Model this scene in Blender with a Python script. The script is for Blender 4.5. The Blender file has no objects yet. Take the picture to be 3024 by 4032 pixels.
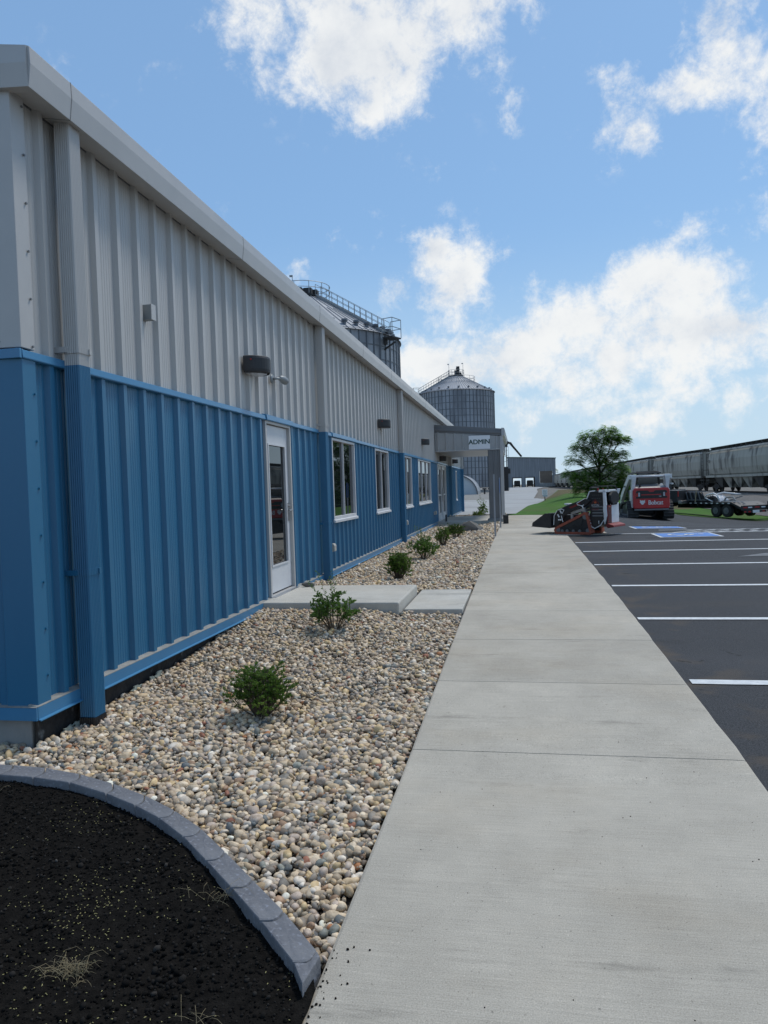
import bpy, math, random
import numpy as np
from mathutils import Vector, Matrix, noise
R_ = math.radians
SC = bpy.context.scene
COL = SC.collection
random.seed(7)

# ------------------------------------------------------------------ camera
cam_d = bpy.data.cameras.new("camera")
cam = bpy.data.objects.new("camera", cam_d)
COL.objects.link(cam)
YAW, PITCH, ROLL = -0.18501652, -0.03184357, -0.03272818
def cam_axes():
    cy, sy, cp, sp = math.cos(YAW), math.sin(YAW), math.cos(PITCH), math.sin(PITCH)
    f = Vector((sy * cp, cy * cp, sp)); r = Vector((cy, -sy, 0)); u = r.cross(f)
    cr, sr = math.cos(ROLL), math.sin(ROLL)
    return cr * r + sr * u, -sr * r + cr * u, f
_r, _u, _f = cam_axes()
M = Matrix((( _r.x, _u.x, -_f.x, 0), (_r.y, _u.y, -_f.y, 0), (_r.z, _u.z, -_f.z, 1.546), (0, 0, 0, 1)))
cam.matrix_world = M
cam_d.sensor_fit = 'VERTICAL'; cam_d.sensor_height = 36.0; cam_d.sensor_width = 27.0
cam_d.lens = 2870.0 / 4032 * 36
cam_d.clip_start = 0.05; cam_d.clip_end = 9000
SC.camera = cam

# ------------------------------------------------------------------ sun, sky, exposure
SUN_EL, SUN_AZ = R_(60), R_(38)          # azimuth measured from +Y towards +X
SC.view_settings.view_transform = 'Standard'
try: SC.view_settings.look = 'None'
except Exception: pass
SC.view_settings.exposure = 0.3
SC.view_settings.gamma = 1.0
sun_d = bpy.data.lights.new("sun", 'SUN'); sun_d.energy = 1.9; sun_d.angle = R_(11); sun_d.color = (1.0, 0.95, 0.87)
sun = bpy.data.objects.new("sun", sun_d); COL.objects.link(sun)
sd = Vector((math.sin(SUN_AZ) * math.cos(SUN_EL), math.cos(SUN_AZ) * math.cos(SUN_EL), math.sin(SUN_EL)))
sun.rotation_euler = sd.to_track_quat('Z', 'Y').to_euler(); sun.location = (0, 0, 40)

W = bpy.data.worlds.new("World"); SC.world = W; W.use_nodes = True
nt = W.node_tree; nt.nodes.clear()
def N(t, **k):
    n = nt.nodes.new(t)
    for a, b in k.items(): setattr(n, a, b)
    return n
L = nt.links.new
def MA(op, a, b=None, c=None, clamp=False):
    n = N('ShaderNodeMath', operation=op); n.use_clamp = clamp
    for i, v in enumerate((a, b, c)):
        if v is None: continue
        if isinstance(v, (int, float)): n.inputs[i].default_value = v
        else: L(v, n.inputs[i])
    return n.outputs[0]
sky = N('ShaderNodeTexSky', sky_type='NISHITA'); sky.sun_disc = False
sky.sun_elevation = SUN_EL; sky.sun_rotation = SUN_AZ; sky.air_density = 1.0; sky.dust_density = 0.5; sky.ozone_density = 2.5
tc = N('ShaderNodeTexCoord'); D = tc.outputs['Generated']
sep = N('ShaderNodeSeparateXYZ'); L(D, sep.inputs[0])
# cumulus clouds: where each clump stands in the sky (direction, angular size)
CL = [(-.29,.786,.546,.06),(-.233,.81,.545,.09),(-.175,.832,.535,.10),(-.112,.844,.535,.09),(-.049,.845,.538,.07),(-.01,.847,.538,.05),(-.183,.86,.476,.064),(-.118,.873,.474,.053),(-.214,.849,.484,.04),(-.165,.878,.448,.03),
(.122,.885,.450,.036),(.118,.906,.404,.040),(.171,.891,.42,.044),(.206,.878,.434,.044),(.15,.905,.392,.024),(.15,.985,.075,.03),(.06,.99,.10,.035),(.0,.993,.09,.03),(.20,.972,.10,.035),(.11,.99,.055,.03),(.25,.845,.474,.07),(.272,.865,.424,.05),(.276,.885,.379,.044),(.223,.839,.497,.038),(0,.891,.454,.022),(.007,.902,.432,.02),
(-.119,.943,.312,.034),(-.105,.944,.310,.026),(-.089,.958,.272,.050),(-.138,.956,.257,.050),(-.055,.956,.287,.040),(-.075,.964,.250,.040),(-.165,.952,.262,.036),(-.276,.917,.288,.03),(.204,.943,.262,.05),(.168,.954,.249,.048),(.13,.957,.259,.035),(.239,.941,.239,.035),(.21,.933,.292,.018),
(-.008,.981,.193,.062),(-.064,.983,.173,.062),(-.126,.979,.164,.06),(.051,.976,.212,.062),(.108,.972,.206,.062),(.164,.968,.19,.07),(.216,.96,.179,.07),(.261,.95,.168,.07),(.293,.937,.19,.057),(.068,.989,.135,.036),(.131,.982,.136,.036),(.258,.962,.092,.03),(-.072,.99,.125,.05),(.002,.989,.151,.05)]
nz0 = N('ShaderNodeTexNoise'); nz0.inputs['Scale'].default_value = 9; nz0.inputs['Detail'].default_value = 3; L(D, nz0.inputs['Vector'])
warp = N('ShaderNodeVectorMath', operation='MULTIPLY_ADD')
L(nz0.outputs['Color'], warp.inputs[0]); warp.inputs[1].default_value = (.05, .05, .04); L(D, warp.inputs[2])
off = N('ShaderNodeVectorMath', operation='SUBTRACT'); L(warp.outputs[0], off.inputs[0]); off.inputs[1].default_value = (.025, .025, .02)
acc = None
for x, y, z, r in CL:
    d = N('ShaderNodeVectorMath', operation='DISTANCE'); L(off.outputs[0], d.inputs[0]); d.inputs[1].default_value = (x, y, z)
    m = N('ShaderNodeMapRange', interpolation_type='SMOOTHSTEP'); L(d.outputs['Value'], m.inputs[0])
    m.inputs[1].default_value = 0; m.inputs[2].default_value = r * 1.35; m.inputs[3].default_value = 1; m.inputs[4].default_value = 0
    acc = m.outputs[0] if acc is None else MA('ADD', acc, m.outputs[0])
front = MA('MINIMUM', acc, 3.4)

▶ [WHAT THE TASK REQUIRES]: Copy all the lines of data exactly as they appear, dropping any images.

▶ [WRITTEN RESPONSE]:
Model this scene in Blender with a Python script. The script is for Blender 4.5. The Blender file has no objects yet. Take the picture to be 3024 by 4032 pixels.
import bpy, math, random
import numpy as np
from mathutils import Vector, Matrix, noise
R_ = math.radians
SC = bpy.context.scene
COL = SC.collection
random.seed(7)

# ------------------------------------------------------------------ camera
cam_d = bpy.data.cameras.new("camera")
cam = bpy.data.objects.new("camera", cam_d)
COL.objects.link(cam)
YAW, PITCH, ROLL = -0.18501652, -0.03184357, -0.03272818
def cam_axes():
    cy, sy, cp, sp = math.cos(YAW), math.sin(YAW), math.cos(PITCH), math.sin(PITCH)
    f = Vector((sy * cp, cy * cp, sp)); r = Vector((cy, -sy, 0)); u = r.cross(f)
    cr, sr = math.cos(ROLL), math.sin(ROLL)
    return cr * r + sr * u, -sr * r + cr * u, f
_r, _u, _f = cam_axes()
M = Matrix((( _r.x, _u.x, -_f.x, 0), (_r.y, _u.y, -_f.y, 0), (_r.z, _u.z, -_f.z, 1.546), (0, 0, 0, 1)))
cam.matrix_world = M
cam_d.sensor_fit = 'VERTICAL'; cam_d.sensor_height = 36.0; cam_d.sensor_width = 27.0
cam_d.lens = 2870.0 / 4032 * 36
cam_d.clip_start = 0.05; cam_d.clip_end = 9000
SC.camera = cam

# ------------------------------------------------------------------ sun, sky, exposure
SUN_EL, SUN_AZ = R_(60), R_(38)          # azimuth measured from +Y towards +X
SC.view_settings.view_transform = 'Standard'
try: SC.view_settings.look = 'None'
except Exception: pass
SC.view_settings.exposure = 0.3
SC.view_settings.gamma = 1.0
sun_d = bpy.data.lights.new("sun", 'SUN'); sun_d.energy = 1.9; sun_d.angle = R_(11); sun_d.color = (1.0, 0.95, 0.87)
sun = bpy.data.objects.new("sun", sun_d); COL.objects.link(sun)
sd = Vector((math.sin(SUN_AZ) * math.cos(SUN_EL), math.cos(SUN_AZ) * math.cos(SUN_EL), math.sin(SUN_EL)))
sun.rotation_euler = sd.to_track_quat('Z', 'Y').to_euler(); sun.location = (0, 0, 40)

W = bpy.data.worlds.new("World"); SC.world = W; W.use_nodes = True
nt = W.node_tree; nt.nodes.clear()
def N(t, **k):
    n = nt.nodes.new(t)
    for a, b in k.items(): setattr(n, a, b)
    return n
L = nt.links.new
def MA(op, a, b=None, c=None, clamp=False):
    n = N('ShaderNodeMath', operation=op); n.use_clamp = clamp
    for i, v in enumerate((a, b, c)):
        if v is None: continue
        if isinstance(v, (int, float)): n.inputs[i].default_value = v
        else: L(v, n.inputs[i])
    return n.outputs[0]
sky = N('ShaderNodeTexSky', sky_type='NISHITA'); sky.sun_disc = False
sky.sun_elevation = SUN_EL; sky.sun_rotation = SUN_AZ; sky.air_density = 1.0; sky.dust_density = 0.5; sky.ozone_density = 2.5
tc = N('ShaderNodeTexCoord'); D = tc.outputs['Generated']
sep = N('ShaderNodeSeparateXYZ'); L(D, sep.inputs[0])
# cumulus clouds: where each clump stands in the sky (direction, angular size)
CL = [(-.29,.786,.546,.06),(-.233,.81,.545,.09),(-.175,.832,.535,.10),(-.112,.844,.535,.09),(-.049,.845,.538,.07),(-.01,.847,.538,.05),(-.183,.86,.476,.064),(-.118,.873,.474,.053),(-.214,.849,.484,.04),(-.165,.878,.448,.03),
(.122,.885,.450,.036),(.118,.906,.404,.040),(.171,.891,.42,.044),(.206,.878,.434,.044),(.15,.905,.392,.024),(.15,.985,.075,.03),(.06,.99,.10,.035),(.0,.993,.09,.03),(.20,.972,.10,.035),(.11,.99,.055,.03),(.25,.845,.474,.07),(.272,.865,.424,.05),(.276,.885,.379,.044),(.223,.839,.497,.038),(0,.891,.454,.022),(.007,.902,.432,.02),
(-.119,.943,.312,.034),(-.105,.944,.310,.026),(-.089,.958,.272,.050),(-.138,.956,.257,.050),(-.055,.956,.287,.040),(-.075,.964,.250,.040),(-.165,.952,.262,.036),(-.276,.917,.288,.03),(.204,.943,.262,.05),(.168,.954,.249,.048),(.13,.957,.259,.035),(.239,.941,.239,.035),(.21,.933,.292,.018),
(-.008,.981,.193,.062),(-.064,.983,.173,.062),(-.126,.979,.164,.06),(.051,.976,.212,.062),(.108,.972,.206,.062),(.164,.968,.19,.07),(.216,.96,.179,.07),(.261,.95,.168,.07),(.293,.937,.19,.057),(.068,.989,.135,.036),(.131,.982,.136,.036),(.258,.962,.092,.03),(-.072,.99,.125,.05),(.002,.989,.151,.05)]
nz0 = N('ShaderNodeTexNoise'); nz0.inputs['Scale'].default_value = 9; nz0.inputs['Detail'].default_value = 3; L(D, nz0.inputs['Vector'])
warp = N('ShaderNodeVectorMath', operation='MULTIPLY_ADD')
L(nz0.outputs['Color'], warp.inputs[0]); warp.inputs[1].default_value = (.05, .05, .04); L(D, warp.inputs[2])
off = N('ShaderNodeVectorMath', operation='SUBTRACT'); L(warp.outputs[0], off.inputs[0]); off.inputs[1].default_value = (.025, .025, .02)
acc = None
for x, y, z, r in CL:
    d = N('ShaderNodeVectorMath', operation='DISTANCE'); L(off.outputs[0], d.inputs[0]); d.inputs[1].default_value = (x, y, z)
    m = N('ShaderNodeMapRange', interpolation_type='SMOOTHSTEP'); L(d.outputs['Value'], m.inputs[0])
    m.inputs[1].default_value = 0; m.inputs[2].default_value = r * 1.35; m.inputs[3].default_value = 1; m.inputs[4].default_value = 0
    acc = m.outputs[0] if acc is None else MA('ADD', acc, m.outputs[0])
front = MA('MINIMUM', acc, 3.4)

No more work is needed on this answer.